Given task: Print exactly the lines from the first one down to the line containing "mb = MB(); q", both ends included, with no pictures and nothing else.

>> start

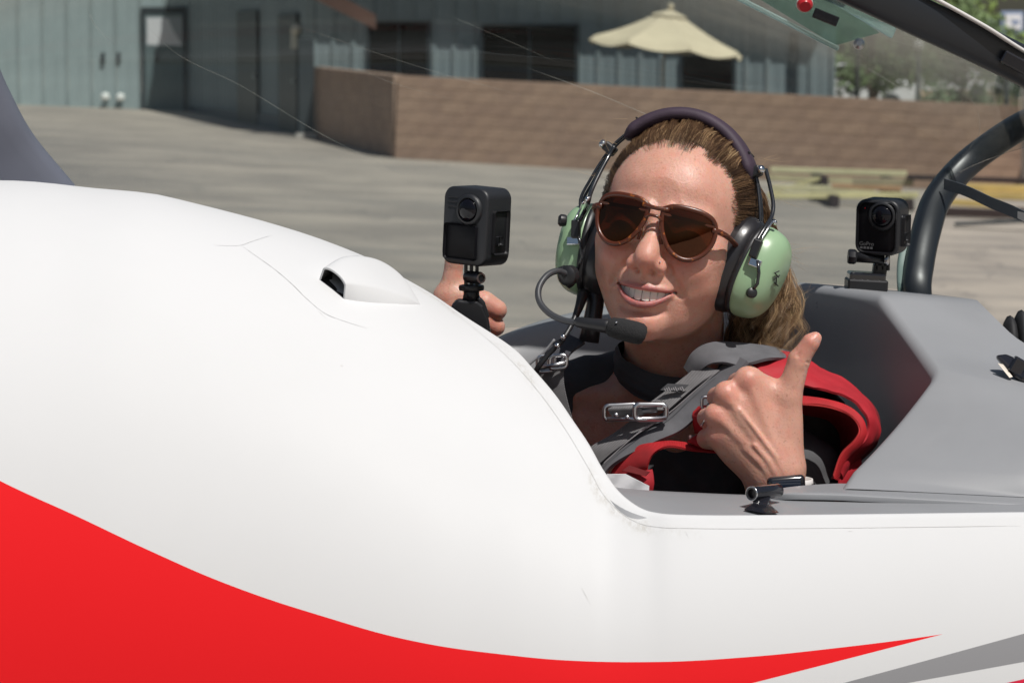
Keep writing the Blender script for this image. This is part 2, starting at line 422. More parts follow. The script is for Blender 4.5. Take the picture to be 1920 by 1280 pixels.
def block_run(p0, p1, courses=7):
    M, Ln = wall_frame(p0, p1); z0 = gz(*p0); z1 = gz(*p1)
    sl = Matrix.Rotation(-atan2(z1 - z0, Ln), 4, 'Y')
    T = M @ Matrix.Translation((0, 0, z0)) @ sl
    for c in range(courses + 0):
        x = 0; first = c % 2
        while x < Ln - .1:
            l = 0 if (first and x == 0) or Ln - x < .3 else 1
            o = bpy.data.objects.new('block', BM[(l, R.randrange(4))]); C.objects.link(o); o.parent = bw; o.matrix_parent_inverse = bw.matrix_basis.inverted()
            o.matrix_basis = T @ Matrix.Translation((x + .005, R.uniform(-.003, .003), c * .2 + .005)); x += .4 if l else .2
    mb = MB(); mb.box((Ln / 2, .1, courses * .1 - .1), (Ln - .03, .186, courses * .2 + .19)); mb.v = [T @ v for v in mb.v]
    mb.build('mortar_bed', mortar, bw)
C0 = (P(740, 295, 52).x, 52.0); C1 = (C0[0] + 8.4 * 1.22, 52 - 2.4 * 1.22); C2 = (P(590, 262, 61).x, 60.7)
block_run(C0, C1); block_run(C2, (C0[0] - .02, C0[1] + .05))
# a redder run of wall and a pale pillar past its end
rw = empty('red_wall', (C1[0], C1[1], gz(*C1)), 'reddish rendered wall beyond the end of the brown block wall', 'wall')
mb = MB(); g0 = gz(*C1); mb.box((C1[0] + 1.1, C1[1] - .5, g0 + .55), (1.9, .25, 1.5)); mb.build('panel', mat('red_render', (.36, .19, .14), .85, var=.15, vscale=3), rw, bevel=.02)
mb = MB(); q = P(1925, 330, 47); mb.box((q.x + .3, 47, gz(q.x, 47) + .7), (.7, .5, 1.9)); pl = mb.build('pillar', mat('pale_plaster', (.55, .48, .42), .85, var=.1), rw, bevel=.02)

pf = MB(); pf.add([(x, y, gz(x, y) + .03) for x, y in ((C0[0] + .1, C0[1] + .3), (C1[0], C1[1] + .3), (B1[0] + 2, B1[1] - .05), (B0[0] + .1, B0[1] - .2))], [(0, 1, 2, 3)])  # unseen floor, added dark to cut bounce light onto the facade
tag(pf.build('patio', mat('bounce_cut_paving', (.10, .095, .09), .9, var=.3, vscale=2)), 'unseen patio floor behind the block wall, darkened to cut bounce light', 'patio', kind='structure')
# ------------------------------------------------------------------ patio umbrella
def umbrella():
    base = P(1243, 160, 55.5); g0 = gz(base.x, 55.5)
    e = empty('patio_umbrella', (base.x, 55.5, g0), 'open beige patio umbrella above the block wall', 'umbrella')
    px = 55.5 / F; cz = P(1243, 85, 55.5).z; ap = P(1247, 20, 55.5)
    Rr = 150 * px; T = Matrix.Translation((base.x + 6 * px, 55.5, cz)) @ Matrix.Rotation(radians(6.5), 4, 'Y') @ Matrix.Rotation(radians(14), 4, 'Z')
    H = ap.z - cz
    m = mat('beige_canvas', (.60, .53, .37), .85, var=.08, vscale=3, bump=.2, bscale=30, dist=.01)
    for s in range(8):                              # eight gores, sagging between the ribs
        rows = []
        for i in range(13):
            u = i / 12; row = []
            for k in range(9):
                v = k / 8; a = 2 * pi * (s + v) / 8; r = Rr * (.12 + .88 * u)
                rr = r * (cos(pi / 8) / cos((v - .5) * 2 * pi / 8)) if True else r
                sag = -.10 * u * u * sin(pi * v) * 1.0
                z = H * (1 - u ** 1.05) * (.93) - .06 * sin(pi * u) + sag * .8
                if i == 12: z -= .06
                row.append(T @ Vector((rr * cos(a), rr * sin(a), z)))
            rows.append(row)
        MB().grid(rows).build('canopy_panel', m, e, smooth=True)
    rows = []
    for i in range(5):
        u = i / 4; rows.append([T @ Vector((Rr * .24 * u * cos(2 * pi * k / 24), Rr * .24 * u * sin(2 * pi * k / 24), H * (1.0 - .20 * u) + .03 - .02 * abs(sin(4 * 2 * pi * k / 24)) * u)) for k in range(24)])
    MB().grid(rows, closed=True).build('vent_cap', m, e, smooth=True)
    MB().ball(T @ Vector((0, 0, H + .07)), .06, 8).build('finial', m, e, smooth=True)
    MB().tube([(base.x, 55.5, g0), (base.x + .01, 55.5, cz - .3), T @ Vector((0, 0, H))], .025, 8).build('pole', mat('pole_tan', (.30, .25, .18), .5), e)
    mb = MB(); hub = T @ Vector((0, 0, H * .35))
    for s in range(8):
        a = 2 * pi * s / 8; o = bpy.data.objects
        MB().tube([T @ Vector((0, 0, H * .9)), T @ Vector((Rr * .98 * cos(a), Rr * .98 * sin(a), -.03))], .012, 5).build('rib', MATS['pole_tan'], e)
    MB().lathe([(.3, 0), (.3, .08), (.08, .14), (.05, .3)], (base.x, 55.5, g0), (0, 0, 1), 20).build('base', trim_m, e)
umbrella()

# ------------------------------------------------------------------ timber piles
yel = [mat('painted_board_%d' % i, c, .7, var=.2, vscale=3) for i, c in enumerate(((.74, .69, .42), (.78, .71, .38), (.56, .50, .30), (.60, .38, .22), (.42, .36, .24)))]
dk = mat('dark_beam', (.035, .022, .02), .7); amber = mat('amber_sheet', (.60, .45, .17), .6, var=.2, vscale=2)
def board(name, x0, y0, x1, y1, d0, d1, wpx, th, m, label, group, lift=0):
    """a plank lying from pixel (x0,y0) to (x1,y1); wpx its visible height in px"""
    a = P(x0, y0, d0); b = P(x1, y1, d1); s = (d0 + d1) / 2 / F
    ax = (b - a).normalized(); mb = MB(); up = Vector((0, 0, 1)); sd = ax.cross(up).normalized()
    h = wpx * s
    M = Matrix((ax, sd, ax.cross(sd) * -1)).transposed()
    mb.box((a + b) / 2, ((b - a).length, th, h), M)
    return tag(mb.build(name, m, bevel=.006), label, 'board', group)
def timber():
    G = 'boards of the timber pile by the block wall'
    L = [(1445, 318, 1700, 326, 10, 0, 'long cream top board of the pile, nearest the block wall'),
         (1440, 333, 1690, 345, 12, 2, 'olive tan board lying just under the top cream board'),
         (1446, 362, 1540, 334, 8, 1, 'short yellow board sloping up across the pile'),
         (1445, 352, 1640, 356, 12, 0, 'pale yellow board in the middle of the timber pile'),
         (1560, 348, 1690, 354, 9, 3, 'short orange board in the middle of the timber pile'),
         (1440, 367, 1722, 366, 11, 1, 'long bright yellow board at the front of the pile'),
         (1600, 340, 1712, 342, 13, 4, 'weathered brown board on the end of the pile')]
    for i, (x0, y0, x1, y1, wp, k, lb) in enumerate(L):
        d = 44.5 - i * .45 + (.6 if i == 6 else 0)
        board('board', x0, y0, x1, y1, d, d - .3, wp, .09, yel[k], lb, G)
    # bearers which carry the pile
    for px in (1545, 1680):
        a = P(px, 388, 43.2); g0 = gz(a.x, 43)
        mb = MB(); mb.box((a.x, 43.2, g0 + .08), (.12, 3.0, .16)); tag(mb.build('bearer', dk, bevel=.01), 'dark timber bearer under the pile, ' + ('at the middle of its length' if px == 1545 else 'at the end near the dark canopy hoop'), 'beam', 'bearers under the timber pile')
        mb = MB(); mb.box((a.x, 43.9, g0 + .27), (.10, 1.6, .20)); tag(mb.build('spacer_block', dk, bevel=.01), 'dark timber block between the boards, ' + ('at the middle of its length' if px == 1545 else 'at the end near the dark canopy hoop'), 'block', 'blocks in the timber pile')
    g2 = 'beams and boards stacked beyond the canopy hoop'
    for (x0, y0, x1, y1, wp, m, d, lb) in [(1700, 332, 1960, 340, 9, dk, 42, 'dark brown long beam on top of the far stack'), (1800, 350, 1960, 356, 13, amber, 41.5, 'amber board under the dark top beam'),
            (1755, 377, 1870, 384, 12, amber, 41.2, 'pale amber board end beside the hanging strap'), (1760, 396, 1960, 404, 16, dk, 40.6, 'black beam at the bottom of the far stack'), (1790, 420, 1960, 412, 6, trim_m, 38, 'thin dark strip of trim lying in front of the far stack'),
            (1840, 366, 1960, 371, 12, amber, 41.3, 'amber sheet in the middle of the far stack')]:
        board('beam' if m is not amber else 'board', x0, y0, x1, y1, d, d - .2, wp, .2, m, lb, g2)
    for px in (1770, 1915):
        a = P(px, 400, 40.8); g0 = gz(a.x, 40.8); zt = P(px, 392, 40.8).z
        mb = MB(); mb.box((a.x, 40.9, (g0 + zt) / 2), (.1, .3, zt - g0 + .02)); tag(mb.build('support_block', dk), 'dark block propping the far stack, ' + ('under its tip by the canopy hoop' if px == 1770 else 'under its middle'), 'block', 'blocks under the far stack')
timber()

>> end

Worked solution:
Keep writing the Blender script for this image. This is part 2, starting at line 422. More parts follow. The script is for Blender 4.5. Take the picture to be 1920 by 1280 pixels.
def block_run(p0, p1, courses=7):
    M, Ln = wall_frame(p0, p1); z0 = gz(*p0); z1 = gz(*p1)
    sl = Matrix.Rotation(-atan2(z1 - z0, Ln), 4, 'Y')
    T = M @ Matrix.Translation((0, 0, z0)) @ sl
    for c in range(courses + 0):
        x = 0; first = c % 2
        while x < Ln - .1:
            l = 0 if (first and x == 0) or Ln - x < .3 else 1
            o = bpy.data.objects.new('block', BM[(l, R.randrange(4))]); C.objects.link(o); o.parent = bw; o.matrix_parent_inverse = bw.matrix_basis.inverted()
            o.matrix_basis = T @ Matrix.Translation((x + .005, R.uniform(-.003, .003), c * .2 + .005)); x += .4 if l else .2
    mb = MB(); mb.box((Ln / 2, .1, courses * .1 - .1), (Ln - .03, .186, courses * .2 + .19)); mb.v = [T @ v for v in mb.v]
    mb.build('mortar_bed', mortar, bw)
C0 = (P(740, 295, 52).x, 52.0); C1 = (C0[0] + 8.4 * 1.22, 52 - 2.4 * 1.22); C2 = (P(590, 262, 61).x, 60.7)
block_run(C0, C1); block_run(C2, (C0[0] - .02, C0[1] + .05))
# a redder run of wall and a pale pillar past its end
rw = empty('red_wall', (C1[0], C1[1], gz(*C1)), 'reddish rendered wall beyond the end of the brown block wall', 'wall')
mb = MB(); g0 = gz(*C1); mb.box((C1[0] + 1.1, C1[1] - .5, g0 + .55), (1.9, .25, 1.5)); mb.build('panel', mat('red_render', (.36, .19, .14), .85, var=.15, vscale=3), rw, bevel=.02)
mb = MB(); q = P(1925, 330, 47); mb.box((q.x + .3, 47, gz(q.x, 47) + .7), (.7, .5, 1.9)); pl = mb.build('pillar', mat('pale_plaster', (.55, .48, .42), .85, var=.1), rw, bevel=.02)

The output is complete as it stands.